Mangilal Biwal allegedly procured the paper from Yadav, who was known to his elder son Vikas Biwal from a NEET coaching in Rajasthan's Sikar.
The deal between Mangilal Biwal and Yadav was struck for Rs 10 lakh, the officials said.
Mangilal Biwal shared the paper with his son and further distributed it among relatives.
Yadav also told Vikas Biwal to find more NET aspirants to sell them the questions to recover some of the money, the officials said.
An analysis of digital devices has given the agency incriminating chats, leaked question papers and other digital evidence. The CBI will subject the devices to a forensic examination to get the deleted data, the officials said.

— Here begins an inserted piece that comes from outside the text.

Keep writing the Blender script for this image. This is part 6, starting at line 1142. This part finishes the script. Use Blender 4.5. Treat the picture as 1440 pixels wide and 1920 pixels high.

The federal agency has registered an FIR and formed teams to probe the alleged paper leak that resulted in the cancellation of the exam held on May 3.
The National Eligibility-cum-Entrance Test (NEET) was conducted across 551 Indian cities and at 14 overseas centres.
Nearly 23 lakh candidates had registered for the test, which was administered by the National Testing Agency (NTA) across the country.
According to the NTA, information regarding alleged malpractice was received on the evening of May 7, four days after the exam was held.
The NTA said the inputs were escalated to central agencies the following morning for "independent verification and necessary action."